Her film career never came to much, but the 1970s were her busiest decade on stage and television. At the Oxford Playhouse in 1971 she was the sensual wife in Sartre’s In Camera; the following year at the Hampstead Theatre she and Polly Adams were directed by Snoo Wilson in a lesbian drama, Bodyworks. Also in that Oxford season she was a vivid Desdemona in Othello.

Later stage triumphs included Blessed Memory, a one-woman piece by the Icelandic playwright Ornolfur Arnason at the Three Horses in Hampstead in 1980, as a woman looking back with regret on the wrong decisions she made in life: “Joanna Dunham speaks it all beautifully, never overdoing the cry for understanding inherent but not articulated in her character”, and Regan in King Lear at the Young Vic in 1980. Her Hermione in The Winter’s Tale there the following year was “charming, graceful and touchingly down to earth”.

In Ayckbourn’s Relatively Speaking at the New Vic in 1994 she gave a performance of “Celia Johnson quality, moving with subtle ease from naivety to archness”. Her last stage role was in a play by Guy de Maupassant, Taking Liberties, which had not been seen for 100 years until she and her second husband, Reggie Oliver, unearthed it. Oliver translated it and the couple staged it at Ipswich in 1995. It was described as “an excellent find, a French kitten of a play”.
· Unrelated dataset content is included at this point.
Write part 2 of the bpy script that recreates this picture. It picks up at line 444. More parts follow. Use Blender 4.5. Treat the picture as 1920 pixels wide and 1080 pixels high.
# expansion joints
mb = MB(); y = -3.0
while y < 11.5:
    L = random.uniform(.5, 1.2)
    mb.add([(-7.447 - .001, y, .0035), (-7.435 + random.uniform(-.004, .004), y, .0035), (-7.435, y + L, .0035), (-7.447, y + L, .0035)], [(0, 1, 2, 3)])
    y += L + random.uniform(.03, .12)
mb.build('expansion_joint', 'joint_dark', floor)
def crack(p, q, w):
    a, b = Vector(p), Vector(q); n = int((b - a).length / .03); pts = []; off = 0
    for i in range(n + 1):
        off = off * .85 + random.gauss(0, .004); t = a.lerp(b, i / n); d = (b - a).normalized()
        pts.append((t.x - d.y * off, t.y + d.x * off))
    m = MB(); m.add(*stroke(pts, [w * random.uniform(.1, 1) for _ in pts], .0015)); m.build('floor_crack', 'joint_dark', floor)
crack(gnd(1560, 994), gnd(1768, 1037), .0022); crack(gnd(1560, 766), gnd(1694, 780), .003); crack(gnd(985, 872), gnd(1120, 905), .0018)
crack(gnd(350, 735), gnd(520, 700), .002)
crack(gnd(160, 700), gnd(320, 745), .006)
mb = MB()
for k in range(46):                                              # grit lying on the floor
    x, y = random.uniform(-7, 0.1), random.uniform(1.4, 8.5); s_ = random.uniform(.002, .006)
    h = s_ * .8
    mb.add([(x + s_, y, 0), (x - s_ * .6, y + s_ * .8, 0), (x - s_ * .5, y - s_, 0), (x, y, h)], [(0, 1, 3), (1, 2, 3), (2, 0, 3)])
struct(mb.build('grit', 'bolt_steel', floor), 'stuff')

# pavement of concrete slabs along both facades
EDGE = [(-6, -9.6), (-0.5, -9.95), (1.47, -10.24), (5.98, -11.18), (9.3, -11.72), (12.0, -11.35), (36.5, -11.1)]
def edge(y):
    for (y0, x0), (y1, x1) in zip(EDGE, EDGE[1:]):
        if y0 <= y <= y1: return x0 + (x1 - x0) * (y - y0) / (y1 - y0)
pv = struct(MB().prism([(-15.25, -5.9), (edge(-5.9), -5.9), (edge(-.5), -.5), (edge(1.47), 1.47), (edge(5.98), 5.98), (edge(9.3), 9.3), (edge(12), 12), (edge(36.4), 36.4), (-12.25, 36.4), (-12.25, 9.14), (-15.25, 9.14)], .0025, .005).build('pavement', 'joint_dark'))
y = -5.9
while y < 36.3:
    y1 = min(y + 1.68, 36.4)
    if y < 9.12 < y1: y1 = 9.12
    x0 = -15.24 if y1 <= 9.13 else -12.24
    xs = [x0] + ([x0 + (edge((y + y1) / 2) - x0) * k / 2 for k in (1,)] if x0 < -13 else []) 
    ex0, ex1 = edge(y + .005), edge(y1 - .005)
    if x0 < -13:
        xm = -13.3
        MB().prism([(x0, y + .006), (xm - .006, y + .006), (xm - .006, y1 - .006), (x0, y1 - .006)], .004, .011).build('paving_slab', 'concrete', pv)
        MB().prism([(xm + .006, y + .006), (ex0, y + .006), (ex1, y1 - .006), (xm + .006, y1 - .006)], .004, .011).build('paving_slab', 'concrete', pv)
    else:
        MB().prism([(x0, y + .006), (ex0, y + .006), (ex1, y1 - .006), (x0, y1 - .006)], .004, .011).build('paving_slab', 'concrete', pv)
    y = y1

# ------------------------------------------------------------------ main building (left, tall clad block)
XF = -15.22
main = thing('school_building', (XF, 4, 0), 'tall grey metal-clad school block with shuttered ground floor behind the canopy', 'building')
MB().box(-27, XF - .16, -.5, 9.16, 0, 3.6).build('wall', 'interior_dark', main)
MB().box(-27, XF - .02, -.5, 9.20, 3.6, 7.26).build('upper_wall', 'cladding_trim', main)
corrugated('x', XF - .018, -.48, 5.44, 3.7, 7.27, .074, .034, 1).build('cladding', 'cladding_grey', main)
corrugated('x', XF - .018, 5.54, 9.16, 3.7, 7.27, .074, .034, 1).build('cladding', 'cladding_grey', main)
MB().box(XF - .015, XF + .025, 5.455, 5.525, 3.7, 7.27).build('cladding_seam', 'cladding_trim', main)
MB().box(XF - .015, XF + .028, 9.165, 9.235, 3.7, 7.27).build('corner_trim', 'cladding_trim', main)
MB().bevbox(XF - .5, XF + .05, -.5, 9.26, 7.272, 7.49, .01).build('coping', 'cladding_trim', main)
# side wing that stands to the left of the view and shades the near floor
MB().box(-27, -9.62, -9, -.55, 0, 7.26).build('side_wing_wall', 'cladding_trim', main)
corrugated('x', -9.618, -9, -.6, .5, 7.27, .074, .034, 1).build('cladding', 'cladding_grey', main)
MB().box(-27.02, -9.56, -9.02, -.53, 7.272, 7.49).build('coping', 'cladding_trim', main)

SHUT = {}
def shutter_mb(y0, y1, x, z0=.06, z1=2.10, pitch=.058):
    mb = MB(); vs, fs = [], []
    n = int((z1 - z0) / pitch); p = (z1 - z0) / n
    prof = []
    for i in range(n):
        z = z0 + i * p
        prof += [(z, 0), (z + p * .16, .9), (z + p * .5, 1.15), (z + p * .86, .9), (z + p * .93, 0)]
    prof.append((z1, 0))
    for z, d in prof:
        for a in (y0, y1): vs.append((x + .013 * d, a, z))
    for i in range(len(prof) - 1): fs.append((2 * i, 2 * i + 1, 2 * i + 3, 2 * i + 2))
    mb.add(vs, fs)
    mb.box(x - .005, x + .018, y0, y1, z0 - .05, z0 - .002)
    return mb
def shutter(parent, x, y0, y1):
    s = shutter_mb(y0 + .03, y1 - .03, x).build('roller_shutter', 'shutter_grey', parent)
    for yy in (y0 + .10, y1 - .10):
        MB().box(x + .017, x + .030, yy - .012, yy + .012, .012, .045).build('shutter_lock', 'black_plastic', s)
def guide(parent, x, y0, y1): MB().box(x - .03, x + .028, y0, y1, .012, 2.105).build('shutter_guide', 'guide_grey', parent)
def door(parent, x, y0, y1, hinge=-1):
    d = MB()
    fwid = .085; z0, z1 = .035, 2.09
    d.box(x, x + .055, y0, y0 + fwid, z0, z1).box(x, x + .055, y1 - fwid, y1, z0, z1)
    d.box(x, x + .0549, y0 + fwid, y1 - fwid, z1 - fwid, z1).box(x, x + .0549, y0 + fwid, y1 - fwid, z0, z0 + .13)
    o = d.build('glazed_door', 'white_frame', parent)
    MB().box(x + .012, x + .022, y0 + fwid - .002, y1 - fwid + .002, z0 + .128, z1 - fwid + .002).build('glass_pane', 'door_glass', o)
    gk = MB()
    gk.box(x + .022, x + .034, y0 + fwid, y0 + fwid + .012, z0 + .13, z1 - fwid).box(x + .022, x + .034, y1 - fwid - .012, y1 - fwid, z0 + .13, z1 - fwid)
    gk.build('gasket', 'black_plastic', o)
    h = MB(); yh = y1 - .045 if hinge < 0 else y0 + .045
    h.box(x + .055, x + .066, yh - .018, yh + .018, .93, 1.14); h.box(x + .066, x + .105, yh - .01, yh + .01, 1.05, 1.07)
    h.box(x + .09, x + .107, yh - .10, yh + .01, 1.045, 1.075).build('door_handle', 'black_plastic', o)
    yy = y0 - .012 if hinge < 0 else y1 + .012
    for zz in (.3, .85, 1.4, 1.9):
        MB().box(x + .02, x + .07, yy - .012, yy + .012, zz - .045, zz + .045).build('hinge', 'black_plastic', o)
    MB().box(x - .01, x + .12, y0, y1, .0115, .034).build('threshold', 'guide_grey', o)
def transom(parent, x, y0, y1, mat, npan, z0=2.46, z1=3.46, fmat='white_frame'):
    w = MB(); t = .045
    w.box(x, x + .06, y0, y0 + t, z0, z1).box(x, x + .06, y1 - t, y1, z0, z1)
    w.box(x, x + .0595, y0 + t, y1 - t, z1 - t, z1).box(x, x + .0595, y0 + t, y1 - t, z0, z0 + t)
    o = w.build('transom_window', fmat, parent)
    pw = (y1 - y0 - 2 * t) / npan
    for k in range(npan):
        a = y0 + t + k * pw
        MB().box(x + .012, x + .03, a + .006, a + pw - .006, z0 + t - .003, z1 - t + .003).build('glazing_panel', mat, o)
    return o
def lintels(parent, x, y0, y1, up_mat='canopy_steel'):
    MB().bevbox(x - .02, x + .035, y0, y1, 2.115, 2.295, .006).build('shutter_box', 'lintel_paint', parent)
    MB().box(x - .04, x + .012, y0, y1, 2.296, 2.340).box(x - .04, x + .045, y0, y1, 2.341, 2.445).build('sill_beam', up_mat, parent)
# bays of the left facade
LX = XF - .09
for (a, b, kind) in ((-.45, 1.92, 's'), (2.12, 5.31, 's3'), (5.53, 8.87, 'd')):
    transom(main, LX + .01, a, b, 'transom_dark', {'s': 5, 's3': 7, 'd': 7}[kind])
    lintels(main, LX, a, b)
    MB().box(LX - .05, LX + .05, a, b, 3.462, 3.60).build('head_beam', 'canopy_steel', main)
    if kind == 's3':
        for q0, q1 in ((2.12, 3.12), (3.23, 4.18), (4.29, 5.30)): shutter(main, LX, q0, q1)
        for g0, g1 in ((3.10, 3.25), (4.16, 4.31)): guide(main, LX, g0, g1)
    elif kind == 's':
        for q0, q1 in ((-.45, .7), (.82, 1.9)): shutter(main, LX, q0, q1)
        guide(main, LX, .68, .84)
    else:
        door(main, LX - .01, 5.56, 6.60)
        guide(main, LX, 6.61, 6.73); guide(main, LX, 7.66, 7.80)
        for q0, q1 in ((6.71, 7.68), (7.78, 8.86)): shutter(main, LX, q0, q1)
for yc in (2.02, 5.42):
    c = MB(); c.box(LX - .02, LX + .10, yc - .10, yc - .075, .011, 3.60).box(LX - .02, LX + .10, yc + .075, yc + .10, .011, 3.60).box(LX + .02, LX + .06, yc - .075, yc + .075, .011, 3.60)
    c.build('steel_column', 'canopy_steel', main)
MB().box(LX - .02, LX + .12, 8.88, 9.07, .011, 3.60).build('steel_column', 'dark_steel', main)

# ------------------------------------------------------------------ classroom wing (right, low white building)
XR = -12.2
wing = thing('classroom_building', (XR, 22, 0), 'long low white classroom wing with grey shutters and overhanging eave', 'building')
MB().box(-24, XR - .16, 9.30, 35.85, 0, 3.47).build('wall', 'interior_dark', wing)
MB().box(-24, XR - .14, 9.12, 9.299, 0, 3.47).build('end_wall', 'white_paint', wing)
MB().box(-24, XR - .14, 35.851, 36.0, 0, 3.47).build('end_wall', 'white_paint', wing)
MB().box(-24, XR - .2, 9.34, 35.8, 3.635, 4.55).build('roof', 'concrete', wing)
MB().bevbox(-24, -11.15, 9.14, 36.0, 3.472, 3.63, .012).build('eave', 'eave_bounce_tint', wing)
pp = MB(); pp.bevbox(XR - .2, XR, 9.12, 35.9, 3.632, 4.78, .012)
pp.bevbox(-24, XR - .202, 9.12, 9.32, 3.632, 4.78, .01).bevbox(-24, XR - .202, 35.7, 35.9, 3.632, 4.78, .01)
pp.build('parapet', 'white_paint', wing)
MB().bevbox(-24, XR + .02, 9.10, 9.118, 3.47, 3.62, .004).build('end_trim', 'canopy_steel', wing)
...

The television play The Problem of Girlfriends (1960), set in a block of flats where three proves to be a crowd in an unexpected sense, was one of many Dunham performances for director Joan Kemp-Welch, the most significant being the now forgotten series Sanctuary (1967), which aimed to be “documentary fiction in the manner of Z Cars”, only about nuns not rather than police officers. Unlikely as it may sound, it was a thoughtful and deservedly well-received experiment.

Her best television role, however, was in Gavin Millar’s Play for Today filming of William Sansom’s eerie novel Goodbye in 1975. The story of a snoozy stockbroker whose world is overturned when his wife abruptly announces she is leaving him was expertly played by Dunham and Jeremy Kemp – Dunham “fair, cool and remote”, at times quite chilling in her handling of a woman for whom a love that may only ever have been a convenience has now fatally shrivelled to mere indifference.

In later years, moving back to her childhood home of Suffolk, she concentrated on painting, and in tribute to her mother held regular exhibitions in aid of the Alzheimer’s Research Trust. She leaves behind some fine work on canvas and on camera, the latter most often evoking that review of her first professional appearance: “proud and fiery”.

Joanna Elizabeth Dunham, actress and artist: born Luton 6 May 1936; married 1961 Henry Osborne (marriage dissolved; one daughter, one son), 1992 Reggie Oliver; died Saxmundham, Suffolk 25 November 2014.